Updated Feb 14, 2024 - Economy

America's poorer counties are new investment boomtowns: study

Illustration of a hundred dollar being built by construction vehicles. 

Illustration: Aïda Amer/Axios

There's an unprecedented building boom underway in America. With it has come a less-noticed phenomenon: a surge of investment into communities left behind in the last economic expansion.

Why it matters: Poorer counties with lower employment rates have attracted a large share of the hundreds of billions of dollars allocated for clean energy projects, semiconductor mega-factories and more.

  • If sustained, the investment surge has the potential to help reshape local economies — a sharp departure from the 2010s, a period that saw more muted investment in these parts of the country.

Driving the news: These counties have received a disproportionate share of investments relative to their economic output, according to a new report from the Brookings Institute and Massachusetts Institute of Technology.

  • The researchers look at private investment in economically distressed communities — the 1,071 counties with a median income below $75,000 and prime-age employment that significantly lags the national average.
  • "The previous three years of data indicate that after decades of economic divergence, strategic sector investment patterns are including more places that have historically been left out of economic growth," the report says.

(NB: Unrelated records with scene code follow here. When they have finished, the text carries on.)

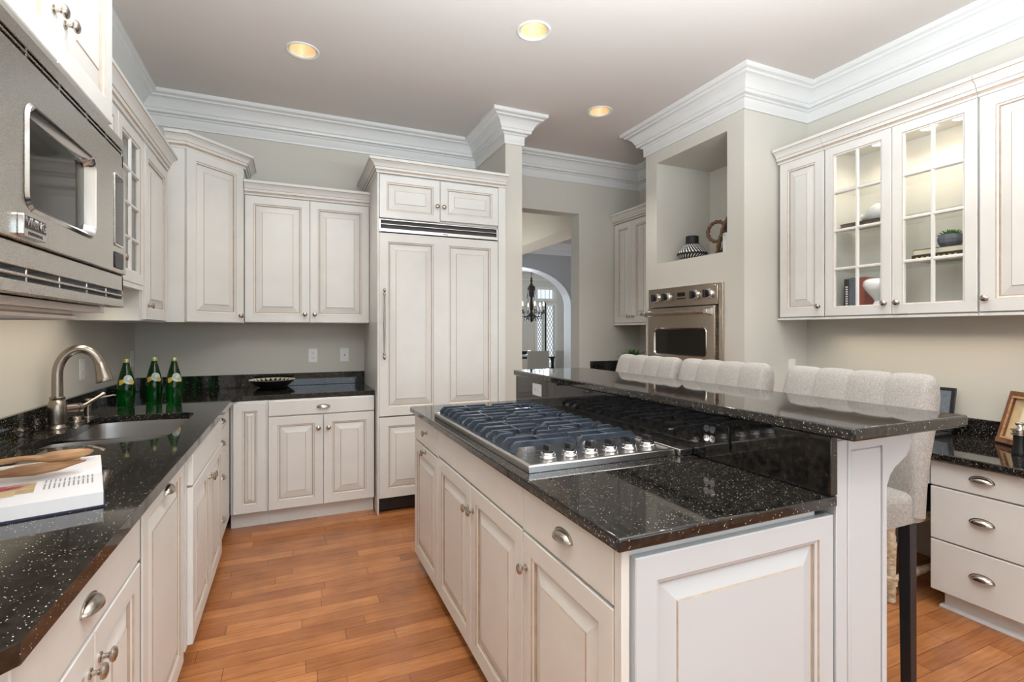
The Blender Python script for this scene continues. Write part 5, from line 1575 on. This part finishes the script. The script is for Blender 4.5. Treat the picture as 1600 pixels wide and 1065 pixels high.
# ------------------------------------------------------------------ dining room
t = thing('chandelier', 'dark crystal chandelier with lit candle bulbs in the dining room beyond', 'chandelier', (5.56, 11.45, 1.58))
MB().lathe([(0.0, 0.0), (0.02, 0.02), (0.045, 0.06), (0.03, 0.10), (0.06, 0.16), (0.09, 0.20), (0.05, 0.24), (0.03, 0.30), (0.055, 0.36), (0.06, 0.46), (0.03, 0.52), (0.025, 0.62), (0.065, 0.66), (0.075, 0.72), (0.07, 0.86), (0.085, 0.92), (0.04, 0.96), (0.02, 1.02), (0.035, 1.06), (0.02, 1.10), (0.03, 1.13), (0.008, 1.15), (0.008, 1.50), (0.06, 1.53), (0.065, ZC - 1.58 - 0.001), (0, ZC - 1.58 - 0.001)], seg=20).build('stem', 'bronze', t, smooth=40)
for i in range(6):
    a = 2 * pi * i / 6 + 0.35
    c, s = cos(a), sin(a)
    pts = [(r * c, r * s, z) for r, z in ((0.06, 0.22), (0.14, 0.14), (0.24, 0.16), (0.31, 0.26), (0.315, 0.30))]
    arm = MB().tube(pts, 0.011, 8)
    arm.lathe([(0.012, 0.29), (0.045, 0.305), (0.045, 0.312), (0.015, 0.32), (0.014, 0.325), (0, 0.325)], (0.315 * c, 0.315 * s, 0), seg=14)
    ar = arm.build('arm', 'bronze', t, smooth=50)
    MB().lathe([(0.013, 0.3255), (0.013, 0.42), (0, 0.42)], (0.315 * c, 0.315 * s, 0), seg=12).build('candle', 'cream', ar, smooth=40)
    MB().lathe([(0.008, 0.4205), (0.017, 0.45), (0.014, 0.48), (0.004, 0.52), (0, 0.525)], (0.315 * c, 0.315 * s, 0), seg=12).build('candle_bulb', 'flame', ar, smooth=50)
cr = MB()
def drop(x, y, z, r, h):
    cr.lathe([(0.0, 0.0), (r, h * 0.35), (r * 0.5, h * 0.8), (0.001, h)], (x, y, z - h), seg=6)
for i in range(6):
    a = 2 * pi * i / 6 + 0.35
    for k in range(5):
        b = a + 2 * pi * k / 5
        drop(0.315 * cos(a) + 0.042 * cos(b), 0.315 * sin(a) + 0.042 * sin(b), 0.305, 0.014, 0.09)
    for r, z in ((0.11, 0.15), (0.18, 0.13), (0.25, 0.17)):
        drop(r * cos(a), r * sin(a), z, 0.016, 0.10)
for i in range(14):
    a = 2 * pi * i / 14
    drop(0.10 * cos(a), 0.10 * sin(a), 0.20, 0.013, 0.10)
    drop(0.088 * cos(a), 0.088 * sin(a), 0.92, 0.012, 0.12)
    cr.tube([(0.085 * cos(a), 0.085 * sin(a), 0.80), (0.15 * cos(a), 0.15 * sin(a), 0.45), (0.26 * cos(a), 0.26 * sin(a), 0.25)], 0.005, 5)
o = cr.build('crystal_drops', 'crystal', t, smooth=30)
o['kind'] = 'stuff'

t = thing('dining_table', 'dark dining table under the chandelier in the far room', 'table', (5.15, 11.42, 0))
MB().prism(rrect(-0.55, 0.75, -0.75, 0.75, 0.06), 0.715, 0.755, 'z').build('tabletop', 'blackgl', t, bevel=0.004)
for sx, sy in ((-0.45, -0.65), (0.65, -0.65), (-0.45, 0.65), (0.65, 0.65)):
    MB().lathe([(0.03, 0), (0.045, 0.35), (0.035, 0.6), (0.05, 0.7145), (0, 0.7145)], (sx, sy, 0), seg=14).build('leg', 'black', t, smooth=40)
t = thing('oval_platter', 'silver oval bowl standing on the far dining table', 'bowl', (5.10, 11.2, 0.7555))
rings = []
for k, z in ((0.45, 0.0), (0.5, 0.01), (0.75, 0.06), (1.0, 0.13), (0.97, 0.133), (0.72, 0.07), (0.4, 0.02)):
    rings.append([(0.30 * k * cos(2 * pi * i / 36), 0.21 * k * sin(2 * pi * i / 36), z) for i in range(36)])
MB().loft(rings).build('bowl', 'silver', t, smooth=60)
def make_dchair():
    t = thing('dining_chair', '', 'chair', (0, 0, 0), 0, 'taupe upholstered dining chairs')
    MB().box(-0.25, 0.25, -0.03, 0.045, 0.46, 0.93).build('backrest', 'taupe', t, bevel=0.02)
    MB().box(-0.25, 0.25, 0.046, 0.50, 0.38, 0.48).build('seat', 'taupe', t, bevel=0.02)
    for sx, sy in ((-0.21, 0.0), (0.21, 0.0), (-0.21, 0.45), (0.21, 0.45)):
        MB().box(sx - 0.022, sx + 0.022, sy - 0.022 + 0.012, sy + 0.022 + 0.012, 0, 0.459 if sy == 0 else 0.379).build('leg', 'black', t, bevel=0.003)
    return t
dc = make_dchair()
for i, (x, y, rz, lb) in enumerate(((5.00, 9.95, -8, 'taupe upholstered dining chair seen from behind, beside the wing wall edge'), (5.68, 9.95, 4, 'taupe upholstered dining chair by the arch jamb, farther right'))):
    o = dc if i == 0 else copy_tree(dc)
    o.location, o.rotation_euler = (x, y, 0), (0, 0, radians(rz))
    o['label'] = lb
t = thing('folded_linen', 'white folded linen between the two far dining chairs on the dark table', 'linen', (5.20, 10.85, 0.7555))
MB().box(-0.14, 0.14, -0.1, 0.1, 0, 0.05).build('cloth', 'paper', t, bevel=0.012)
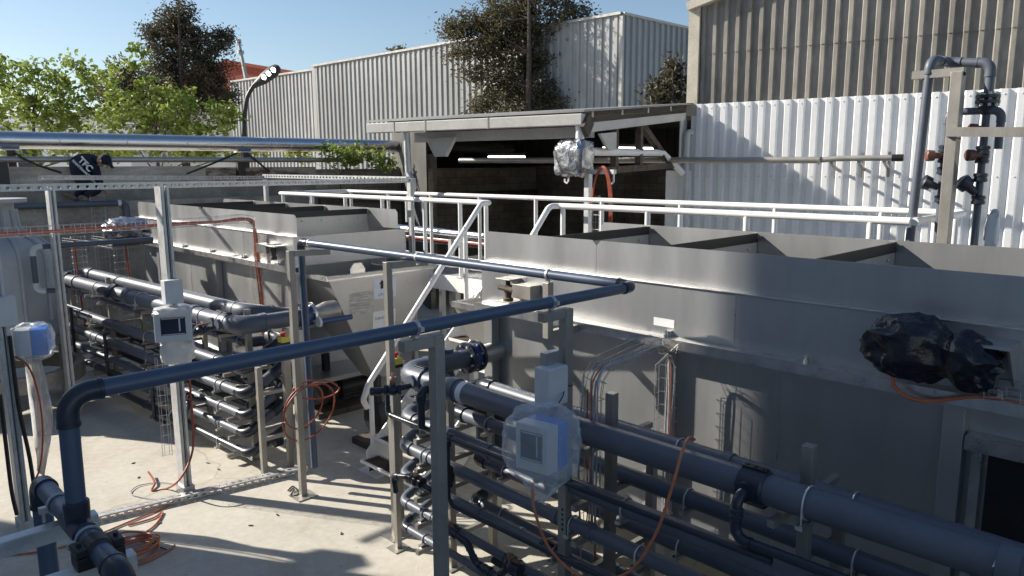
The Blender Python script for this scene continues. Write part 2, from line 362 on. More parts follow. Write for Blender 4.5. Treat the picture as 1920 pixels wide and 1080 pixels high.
m = MB(); corr(m, (18.2, 21, 0), (2, -12, 0), (-1, -.17, 0), 12.2, 3.4, 4.5, .25, .04); m.prism([cp(-.1, -.3, 0), cp(-.1, -.3, 4.45), cp(-.1, -9, 4.45), cp(-.1, -9, 0)], -WD*.04); e_ = [cp(6.4, -.1, 0), Vector((13.1, 18.3, 0)), Vector((19, 20.4, 0))]
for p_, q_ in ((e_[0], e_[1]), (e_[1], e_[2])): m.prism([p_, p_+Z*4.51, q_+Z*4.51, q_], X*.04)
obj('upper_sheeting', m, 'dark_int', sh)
m = MB(); m.prism([e_[0]+X*.05, e_[0]+X*.05+Z*3.35, e_[1]+X*.05+Z*3.35, e_[1]+X*.05], X*.15); obj('side_wall', m, 'block', sh)
m = MB()
for k in range(8): m.beam(cp(.05, 3.9-k*1.0, zr(3.9-k)-.05 if k < 4 else 4.44), cp(3.9 if k < 4 else 6.3, 3.9-k*1.0, zr(3.9-k)-.05) if k < 4 else cp(6.3, 3.9-k*1.0, 4.44), .06, .08)
obj('purlins', m, 'pipe_dull', sh)
m = MB(); corr(m, cp(.46, .01, 0), WD, WN, .5, 0, 3.3, .25, .03, .7, .1); m.beam(cp(.14, .02, 3.3), cp(.14, .02, 4.3), .3, .03, WD); obj('side_cladding', m, 'white_sheet', sh, solid=.002)
m = MB(); pp, _ = fillet([cp(.08, A, 4.0), cp(.08, A-.03, 3.62), cp(.12, A-.35, 3.6), cp(.25, .75, 3.62), cp(.16, .35, 3.4), cp(.06, .2, 3.25)], .12); m.tube(pp, .06, 12); obj('gutter_pipe', m, 'white_sheet', sh)
m = MB(); pp, _ = fillet([cp(3.25, A-.03, 3.95), cp(3.25, A-.05, 3.3), cp(3.12, A-.03, 3.1), cp(3.27, A-.05, 2.85), cp(3.27, A-.05, 2.5)], .1); m.tube(pp, .055, 10); obj('gutter_pipe', m, 'galv', sh)
for i, (pa, pb, dd) in enumerate((((915, 294), (985, 294), 16), ((1130, 277), (1226, 278), 14))):
    qa, qb = deep(*pa, dd), deep(*pb, dd)
    lt = thing('tube_light', ('lit tube light far inside the shed left of the foil wrapped box', 'lit tube light inside the shed between the two rusty posts')[i], 'light', qa, 'lit tube lights in the shed')
    m = MB(); m.tube([qa, qb], .017, 8); obj('tube', m, 'tube', lt)
    m = MB(); m.beam(qa+Z*.05, qb+Z*.05, .1, .04); obj('housing', m, 'rust', lt)
m = MB(); m.beam((9.9, WY_-.1, 2.55), (17.9, WY_-.1, 2.55), .1, .16); obj('wall_beam', m, 'rust', sh)

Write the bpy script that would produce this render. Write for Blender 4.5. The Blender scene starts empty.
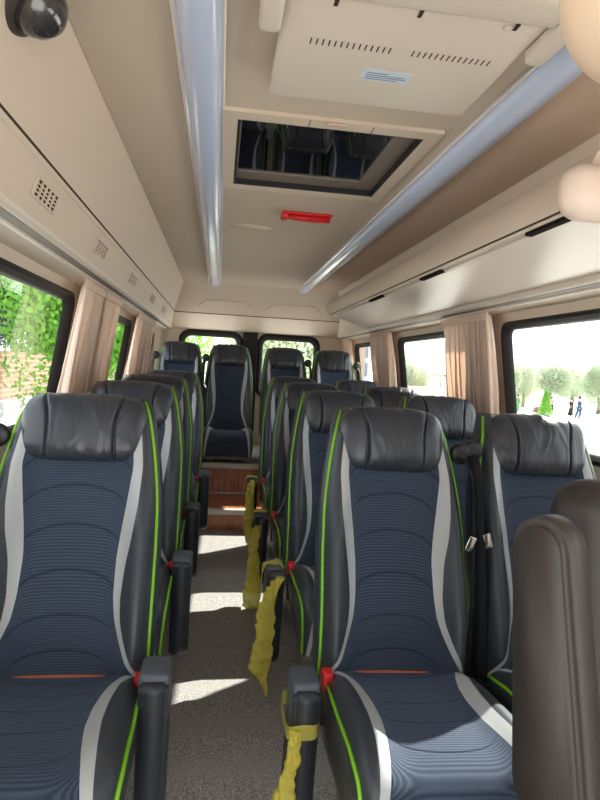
import bpy, bmesh, math, random
from mathutils import Vector, Matrix, noise
random.seed(7)
S = bpy.context.scene
COL = S.collection
PI = math.pi

# ------------------------------------------------------------------ helpers
def lin(c):
    c /= 255.0
    return c / 12.92 if c <= 0.04045 else ((c + 0.055) / 1.055) ** 2.4
def rgb(r, g, b): return (lin(r), lin(g), lin(b), 1.0)

def link(o, parent=None):
    COL.objects.link(o)
    if parent is not None: o.parent = parent
    return o
def tag(o, label=None, cat=None, group=None, kind=None):
    if label: o['label'] = label
    if cat: o['category'] = cat
    if group: o['group'] = group
    if kind: o['kind'] = kind
    return o
def thing(name, loc, label, cat, group=None, rz=0.0):
    o = bpy.data.objects.new(name, None); o.empty_display_size = 0.1
    o.location = loc; o.rotation_euler = (0, 0, rz)
    link(o); return tag(o, label, cat, group)
def obj(name, me, mat=None, parent=None, smooth=True, loc=None):
    if mat is not None:
        me.materials.clear(); me.materials.append(mat)
    for p in me.polygons: p.use_smooth = smooth
    o = bpy.data.objects.new(name, me)
    if loc: o.location = loc
    return link(o, parent)
def mesh(name, vs, fs):
    me = bpy.data.meshes.new(name); me.from_pydata([tuple(v) for v in vs], [], fs); me.update()
    bm = bmesh.new(); bm.from_mesh(me)
    bmesh.ops.recalc_face_normals(bm, faces=bm.faces); bm.to_mesh(me); bm.free()
    return me
def sharp(o, ang=35):
    me = o.data
    bm = bmesh.new(); bm.from_mesh(me)
    for e in bm.edges:
        if len(e.link_faces) == 2: e.smooth = e.calc_face_angle(0) < math.radians(ang)
    bm.to_mesh(me); bm.free(); return o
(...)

The big picture: The building boom has been spurred in part by money allocated under Biden-era legislation — the Inflation Reduction Act, Bipartisan Infrastructure Law, and CHIPS and Science Act — that's helping put a floor under the national economy and sustaining demand for workers.

  • Some of that legislation provides incentives for investments in low-income areas.
  • Since 2021, distressed communities received 16% of investments in clean energy, chips, bio-manufacturing and other industries. That's double their share of national GDP and about 1.2 times their share of the U.S. population.

Between the lines: When compared to overall private investment, investments in these specific industries are more likely to go to distressed communities.

  • "Distressed communities are attracting new clean energy and semiconductor investment at roughly twice the rate of traditional private investment," says Brian Deese, former top White House economic adviser who joined MIT last year.
  • "If this trend continues, it has the potential to change the economic geography of the country and create economic opportunity in parts of this country that too many people have written off in the past," says Deese, an author of the report and a key architect of Biden's industrial policy.

The intrigue: These counties are mainly concentrated in southern states but include some areas in the Northeast, West and Midwest.

  • In effect, it's created a new center for American private investment — a much different trend than that seen in the 2010-2020 period.
  • During that time, distressed counties received an average of 8% of total private fixed investment (excluding residential investments) — roughly the same as their share of national GDP.

The huge question heading into the 2024 election is what credit Biden gets for the investment boom.

  • In some states, Republicans are taking credit for the manufacturing renaissance, Axios' Hans Nichols has reported.